Abstract
Civilization is in the midst of a profound historical transformation: technological advances, globalization, and shifting worldviews are bringing multiple, often conflicting points of view into conversation with one another, and these trends are exposing the influence of culture, language, and thought processes on the construction of our perceptions, beliefs, and ideologies. Transformative learning, psychological development, and spiritual growth can help us to better understand and survive in this increasingly more complex and rapidly changing world.
This study examined how a group of adult students experienced and utilized learning from a five-day residential seminar designed to foster transformative learning and development. Fourteen white, adult (25+) American male and female graduate students were observed in the learning environment and interviewed over the eight month period following the seminar to assess whether the seminar was successful in fostering enduring perspective transformation and developmental growth.
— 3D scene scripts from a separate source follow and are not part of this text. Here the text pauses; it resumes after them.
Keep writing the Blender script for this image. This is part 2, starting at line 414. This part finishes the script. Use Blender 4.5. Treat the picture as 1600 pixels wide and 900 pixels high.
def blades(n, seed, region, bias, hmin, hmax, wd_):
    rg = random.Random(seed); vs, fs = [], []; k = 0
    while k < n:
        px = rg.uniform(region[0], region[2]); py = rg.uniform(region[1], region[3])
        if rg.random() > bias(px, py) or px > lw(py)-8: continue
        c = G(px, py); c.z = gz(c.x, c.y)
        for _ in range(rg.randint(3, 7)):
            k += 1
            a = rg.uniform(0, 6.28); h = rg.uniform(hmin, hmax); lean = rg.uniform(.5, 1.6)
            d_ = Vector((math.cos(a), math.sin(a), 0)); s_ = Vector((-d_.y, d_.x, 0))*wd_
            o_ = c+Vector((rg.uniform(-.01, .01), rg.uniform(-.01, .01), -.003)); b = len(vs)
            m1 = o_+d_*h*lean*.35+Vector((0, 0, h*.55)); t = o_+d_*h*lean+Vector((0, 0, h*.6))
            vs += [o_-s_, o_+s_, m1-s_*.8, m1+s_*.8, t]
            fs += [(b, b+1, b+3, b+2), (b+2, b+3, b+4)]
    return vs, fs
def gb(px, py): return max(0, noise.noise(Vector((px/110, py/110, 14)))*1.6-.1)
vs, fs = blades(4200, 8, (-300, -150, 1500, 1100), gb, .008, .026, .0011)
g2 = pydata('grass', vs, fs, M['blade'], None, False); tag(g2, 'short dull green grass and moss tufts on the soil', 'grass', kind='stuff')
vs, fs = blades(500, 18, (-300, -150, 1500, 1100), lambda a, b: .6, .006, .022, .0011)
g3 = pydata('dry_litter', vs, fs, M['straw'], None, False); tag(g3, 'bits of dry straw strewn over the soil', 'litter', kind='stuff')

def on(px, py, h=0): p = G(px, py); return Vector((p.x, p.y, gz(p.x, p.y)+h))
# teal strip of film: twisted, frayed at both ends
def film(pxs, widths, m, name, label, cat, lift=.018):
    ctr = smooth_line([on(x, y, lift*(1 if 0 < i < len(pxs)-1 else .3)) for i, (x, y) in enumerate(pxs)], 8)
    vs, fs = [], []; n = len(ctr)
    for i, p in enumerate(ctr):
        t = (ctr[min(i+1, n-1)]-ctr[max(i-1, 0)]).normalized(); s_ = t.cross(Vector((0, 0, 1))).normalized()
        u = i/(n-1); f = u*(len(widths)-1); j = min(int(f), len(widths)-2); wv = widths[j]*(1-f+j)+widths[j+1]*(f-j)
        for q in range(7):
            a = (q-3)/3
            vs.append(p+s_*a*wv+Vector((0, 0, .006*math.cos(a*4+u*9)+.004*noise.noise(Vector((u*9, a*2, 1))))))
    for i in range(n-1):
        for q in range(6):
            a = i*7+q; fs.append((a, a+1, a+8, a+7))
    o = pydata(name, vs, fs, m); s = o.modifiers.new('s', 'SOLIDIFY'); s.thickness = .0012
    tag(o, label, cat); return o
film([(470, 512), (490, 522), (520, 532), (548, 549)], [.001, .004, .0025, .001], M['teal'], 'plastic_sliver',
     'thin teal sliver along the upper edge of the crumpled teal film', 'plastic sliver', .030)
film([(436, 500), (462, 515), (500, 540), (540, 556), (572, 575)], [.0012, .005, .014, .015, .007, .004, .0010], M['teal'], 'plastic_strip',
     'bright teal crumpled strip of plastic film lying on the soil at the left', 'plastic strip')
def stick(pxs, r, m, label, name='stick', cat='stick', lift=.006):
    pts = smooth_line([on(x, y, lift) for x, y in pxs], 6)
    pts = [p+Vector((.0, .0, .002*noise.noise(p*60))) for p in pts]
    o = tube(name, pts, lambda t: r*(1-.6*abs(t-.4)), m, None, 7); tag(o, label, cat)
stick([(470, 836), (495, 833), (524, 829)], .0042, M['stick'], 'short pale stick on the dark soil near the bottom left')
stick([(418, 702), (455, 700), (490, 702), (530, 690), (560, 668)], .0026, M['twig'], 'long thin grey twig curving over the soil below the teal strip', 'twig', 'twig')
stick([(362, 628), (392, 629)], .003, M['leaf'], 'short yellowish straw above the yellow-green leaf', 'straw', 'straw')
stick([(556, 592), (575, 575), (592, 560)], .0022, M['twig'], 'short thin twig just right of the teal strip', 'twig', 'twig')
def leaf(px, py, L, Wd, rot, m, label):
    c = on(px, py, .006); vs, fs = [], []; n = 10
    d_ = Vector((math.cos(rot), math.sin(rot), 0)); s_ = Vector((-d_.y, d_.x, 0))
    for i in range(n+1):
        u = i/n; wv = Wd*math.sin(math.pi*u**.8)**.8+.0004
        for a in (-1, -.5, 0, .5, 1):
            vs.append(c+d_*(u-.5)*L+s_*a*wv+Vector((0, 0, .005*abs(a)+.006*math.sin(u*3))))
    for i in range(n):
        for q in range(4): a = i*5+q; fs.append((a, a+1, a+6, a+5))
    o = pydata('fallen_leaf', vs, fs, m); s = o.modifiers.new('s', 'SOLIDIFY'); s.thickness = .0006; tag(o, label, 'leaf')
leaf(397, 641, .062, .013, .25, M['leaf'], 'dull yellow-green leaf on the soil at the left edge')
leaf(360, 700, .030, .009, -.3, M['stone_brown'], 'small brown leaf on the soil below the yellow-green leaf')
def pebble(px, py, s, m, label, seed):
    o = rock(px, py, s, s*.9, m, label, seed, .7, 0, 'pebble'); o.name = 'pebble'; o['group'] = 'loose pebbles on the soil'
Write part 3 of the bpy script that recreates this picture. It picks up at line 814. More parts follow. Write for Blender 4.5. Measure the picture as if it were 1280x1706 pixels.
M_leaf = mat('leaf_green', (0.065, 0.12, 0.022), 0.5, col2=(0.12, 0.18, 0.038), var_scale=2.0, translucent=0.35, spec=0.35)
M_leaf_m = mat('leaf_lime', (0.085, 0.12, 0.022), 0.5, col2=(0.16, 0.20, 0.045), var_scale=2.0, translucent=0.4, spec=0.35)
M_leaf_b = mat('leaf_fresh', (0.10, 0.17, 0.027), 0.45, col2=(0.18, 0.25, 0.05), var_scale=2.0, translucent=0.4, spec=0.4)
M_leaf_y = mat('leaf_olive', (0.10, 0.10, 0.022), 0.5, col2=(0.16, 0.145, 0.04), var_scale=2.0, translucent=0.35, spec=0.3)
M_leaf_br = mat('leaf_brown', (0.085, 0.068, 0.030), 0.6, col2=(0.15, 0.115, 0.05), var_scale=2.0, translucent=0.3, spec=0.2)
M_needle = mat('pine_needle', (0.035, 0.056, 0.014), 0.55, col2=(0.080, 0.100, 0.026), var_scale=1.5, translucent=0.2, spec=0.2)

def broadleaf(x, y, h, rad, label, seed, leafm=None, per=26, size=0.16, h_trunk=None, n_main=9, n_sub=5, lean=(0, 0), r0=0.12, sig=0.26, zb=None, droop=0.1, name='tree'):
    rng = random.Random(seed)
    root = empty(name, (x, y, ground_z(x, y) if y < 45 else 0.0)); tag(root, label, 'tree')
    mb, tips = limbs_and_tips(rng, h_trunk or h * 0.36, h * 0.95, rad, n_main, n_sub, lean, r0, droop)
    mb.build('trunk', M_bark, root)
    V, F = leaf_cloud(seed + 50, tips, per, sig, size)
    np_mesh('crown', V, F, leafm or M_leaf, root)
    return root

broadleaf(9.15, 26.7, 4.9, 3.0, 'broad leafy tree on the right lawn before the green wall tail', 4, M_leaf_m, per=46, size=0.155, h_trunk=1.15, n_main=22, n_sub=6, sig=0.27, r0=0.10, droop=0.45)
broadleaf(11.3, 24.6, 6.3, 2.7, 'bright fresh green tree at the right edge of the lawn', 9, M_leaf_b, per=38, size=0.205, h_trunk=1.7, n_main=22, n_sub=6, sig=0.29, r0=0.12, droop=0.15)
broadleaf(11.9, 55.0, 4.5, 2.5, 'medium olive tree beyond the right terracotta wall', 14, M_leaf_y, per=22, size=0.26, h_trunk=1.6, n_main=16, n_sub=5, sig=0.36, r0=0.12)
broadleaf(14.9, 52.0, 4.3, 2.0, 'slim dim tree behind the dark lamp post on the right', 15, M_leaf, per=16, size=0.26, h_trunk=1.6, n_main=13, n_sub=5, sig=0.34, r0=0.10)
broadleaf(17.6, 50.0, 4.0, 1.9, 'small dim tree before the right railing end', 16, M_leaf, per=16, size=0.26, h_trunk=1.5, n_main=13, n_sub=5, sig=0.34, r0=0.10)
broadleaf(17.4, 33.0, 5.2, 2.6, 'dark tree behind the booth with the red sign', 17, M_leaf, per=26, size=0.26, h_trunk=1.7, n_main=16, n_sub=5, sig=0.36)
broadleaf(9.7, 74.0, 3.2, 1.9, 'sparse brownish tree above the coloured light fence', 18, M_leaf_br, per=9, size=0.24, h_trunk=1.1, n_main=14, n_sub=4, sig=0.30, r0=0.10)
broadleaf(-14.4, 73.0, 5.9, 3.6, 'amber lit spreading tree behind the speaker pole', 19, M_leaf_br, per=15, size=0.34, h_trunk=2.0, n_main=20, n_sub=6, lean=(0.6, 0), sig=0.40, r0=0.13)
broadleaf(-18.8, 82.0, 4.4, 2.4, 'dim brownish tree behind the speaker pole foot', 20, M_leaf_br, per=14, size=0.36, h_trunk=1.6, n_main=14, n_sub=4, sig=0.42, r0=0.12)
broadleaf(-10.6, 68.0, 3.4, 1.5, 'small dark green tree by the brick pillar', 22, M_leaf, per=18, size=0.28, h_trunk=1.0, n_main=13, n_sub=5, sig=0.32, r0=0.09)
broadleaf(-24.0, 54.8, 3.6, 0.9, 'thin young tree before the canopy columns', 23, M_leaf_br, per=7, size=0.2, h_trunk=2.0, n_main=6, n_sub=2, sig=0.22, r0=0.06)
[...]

The study examined subjects' experiences of the seminar; identified what dimensions of the experience were considered by participants to be of most and least value; and assessed the impact of the seminar on participants' ways of seeing and being over the eight month period following it. Specifically, the study evaluated whether the seminar appeared to foster transformative learning, developmental growth, increased spiritual intelligence, or Appreciative Knowing.
Findings identified educational approaches and teaching practices that appear to be highly effective in promoting transformative learning and developmental growth; revealed the mutual interdependence of intellect, emotion, and spirituality and education's potential to foster these multiple dimensions of learning and development simultaneously; and affirmed the power of education to trigger significant and enduring change.